_Requirement_. Copy verbatim the material from its first line to the line that holds "c6 = lambda", including that line.

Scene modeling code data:
+--

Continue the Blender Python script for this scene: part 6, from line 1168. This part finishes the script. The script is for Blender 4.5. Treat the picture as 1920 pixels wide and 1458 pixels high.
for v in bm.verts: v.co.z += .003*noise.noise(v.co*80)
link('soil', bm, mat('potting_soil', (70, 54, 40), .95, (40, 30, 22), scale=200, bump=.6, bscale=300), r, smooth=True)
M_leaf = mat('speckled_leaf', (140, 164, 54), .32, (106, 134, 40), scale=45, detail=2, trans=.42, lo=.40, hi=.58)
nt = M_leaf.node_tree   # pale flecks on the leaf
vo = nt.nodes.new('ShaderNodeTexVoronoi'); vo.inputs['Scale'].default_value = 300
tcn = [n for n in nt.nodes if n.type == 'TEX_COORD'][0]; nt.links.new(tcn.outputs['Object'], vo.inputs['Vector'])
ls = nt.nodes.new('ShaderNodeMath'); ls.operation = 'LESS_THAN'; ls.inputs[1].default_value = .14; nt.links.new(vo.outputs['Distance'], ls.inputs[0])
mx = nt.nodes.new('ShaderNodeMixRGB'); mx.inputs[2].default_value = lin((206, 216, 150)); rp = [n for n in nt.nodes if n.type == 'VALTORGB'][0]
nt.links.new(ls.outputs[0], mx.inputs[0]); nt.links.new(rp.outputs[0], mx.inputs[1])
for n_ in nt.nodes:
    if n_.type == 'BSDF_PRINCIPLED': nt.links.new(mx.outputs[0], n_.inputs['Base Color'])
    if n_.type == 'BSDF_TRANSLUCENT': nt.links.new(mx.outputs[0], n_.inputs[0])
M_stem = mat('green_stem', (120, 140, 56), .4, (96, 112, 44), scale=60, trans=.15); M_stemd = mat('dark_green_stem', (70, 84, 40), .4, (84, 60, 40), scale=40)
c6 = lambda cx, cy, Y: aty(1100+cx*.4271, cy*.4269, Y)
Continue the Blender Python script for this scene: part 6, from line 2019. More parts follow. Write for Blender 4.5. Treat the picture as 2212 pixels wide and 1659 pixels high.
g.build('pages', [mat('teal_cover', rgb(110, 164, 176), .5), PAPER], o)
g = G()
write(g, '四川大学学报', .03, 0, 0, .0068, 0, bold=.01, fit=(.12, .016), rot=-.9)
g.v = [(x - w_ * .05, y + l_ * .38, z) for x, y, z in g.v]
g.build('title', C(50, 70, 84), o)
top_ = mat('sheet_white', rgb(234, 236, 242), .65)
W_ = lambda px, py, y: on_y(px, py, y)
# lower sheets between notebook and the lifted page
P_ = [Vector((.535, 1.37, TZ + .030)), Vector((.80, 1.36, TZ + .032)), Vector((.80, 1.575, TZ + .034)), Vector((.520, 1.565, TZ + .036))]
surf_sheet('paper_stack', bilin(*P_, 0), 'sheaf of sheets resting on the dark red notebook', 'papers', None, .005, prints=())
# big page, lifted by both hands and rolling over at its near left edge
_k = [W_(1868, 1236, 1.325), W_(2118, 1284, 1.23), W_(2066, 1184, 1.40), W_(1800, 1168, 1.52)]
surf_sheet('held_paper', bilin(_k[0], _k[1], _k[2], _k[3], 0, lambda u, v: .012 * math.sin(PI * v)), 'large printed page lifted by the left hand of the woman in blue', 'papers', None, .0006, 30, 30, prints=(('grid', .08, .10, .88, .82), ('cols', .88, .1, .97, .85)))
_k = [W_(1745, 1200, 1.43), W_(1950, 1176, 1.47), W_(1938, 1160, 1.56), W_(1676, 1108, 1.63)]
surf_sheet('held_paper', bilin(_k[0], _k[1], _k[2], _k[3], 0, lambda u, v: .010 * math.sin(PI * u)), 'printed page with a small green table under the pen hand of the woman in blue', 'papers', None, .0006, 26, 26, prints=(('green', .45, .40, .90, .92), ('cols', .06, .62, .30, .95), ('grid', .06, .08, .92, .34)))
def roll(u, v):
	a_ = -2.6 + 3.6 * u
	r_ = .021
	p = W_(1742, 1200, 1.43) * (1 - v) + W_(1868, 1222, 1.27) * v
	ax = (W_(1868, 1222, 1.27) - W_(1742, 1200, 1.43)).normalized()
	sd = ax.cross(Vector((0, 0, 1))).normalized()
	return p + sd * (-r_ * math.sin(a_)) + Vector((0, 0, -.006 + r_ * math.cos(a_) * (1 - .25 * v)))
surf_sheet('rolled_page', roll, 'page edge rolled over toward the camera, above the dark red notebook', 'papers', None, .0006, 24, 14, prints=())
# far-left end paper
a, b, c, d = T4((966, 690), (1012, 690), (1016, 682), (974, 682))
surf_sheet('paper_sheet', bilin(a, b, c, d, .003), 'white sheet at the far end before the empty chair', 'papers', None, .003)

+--

_Written solution_.
Continue the Blender Python script for this scene: part 6, from line 1168. This part finishes the script. The script is for Blender 4.5. Treat the picture as 1920 pixels wide and 1458 pixels high.
for v in bm.verts: v.co.z += .003*noise.noise(v.co*80)
link('soil', bm, mat('potting_soil', (70, 54, 40), .95, (40, 30, 22), scale=200, bump=.6, bscale=300), r, smooth=True)
M_leaf = mat('speckled_leaf', (140, 164, 54), .32, (106, 134, 40), scale=45, detail=2, trans=.42, lo=.40, hi=.58)
nt = M_leaf.node_tree   # pale flecks on the leaf
vo = nt.nodes.new('ShaderNodeTexVoronoi'); vo.inputs['Scale'].default_value = 300
tcn = [n for n in nt.nodes if n.type == 'TEX_COORD'][0]; nt.links.new(tcn.outputs['Object'], vo.inputs['Vector'])
ls = nt.nodes.new('ShaderNodeMath'); ls.operation = 'LESS_THAN'; ls.inputs[1].default_value = .14; nt.links.new(vo.outputs['Distance'], ls.inputs[0])
mx = nt.nodes.new('ShaderNodeMixRGB'); mx.inputs[2].default_value = lin((206, 216, 150)); rp = [n for n in nt.nodes if n.type == 'VALTORGB'][0]
nt.links.new(ls.outputs[0], mx.inputs[0]); nt.links.new(rp.outputs[0], mx.inputs[1])
for n_ in nt.nodes:
    if n_.type == 'BSDF_PRINCIPLED': nt.links.new(mx.outputs[0], n_.inputs['Base Color'])
    if n_.type == 'BSDF_TRANSLUCENT': nt.links.new(mx.outputs[0], n_.inputs[0])
M_stem = mat('green_stem', (120, 140, 56), .4, (96, 112, 44), scale=60, trans=.15); M_stemd = mat('dark_green_stem', (70, 84, 40), .4, (84, 60, 40), scale=40)
c6 = lambda cx, cy, Y: aty(1100+cx*.4271, cy*.4269, Y)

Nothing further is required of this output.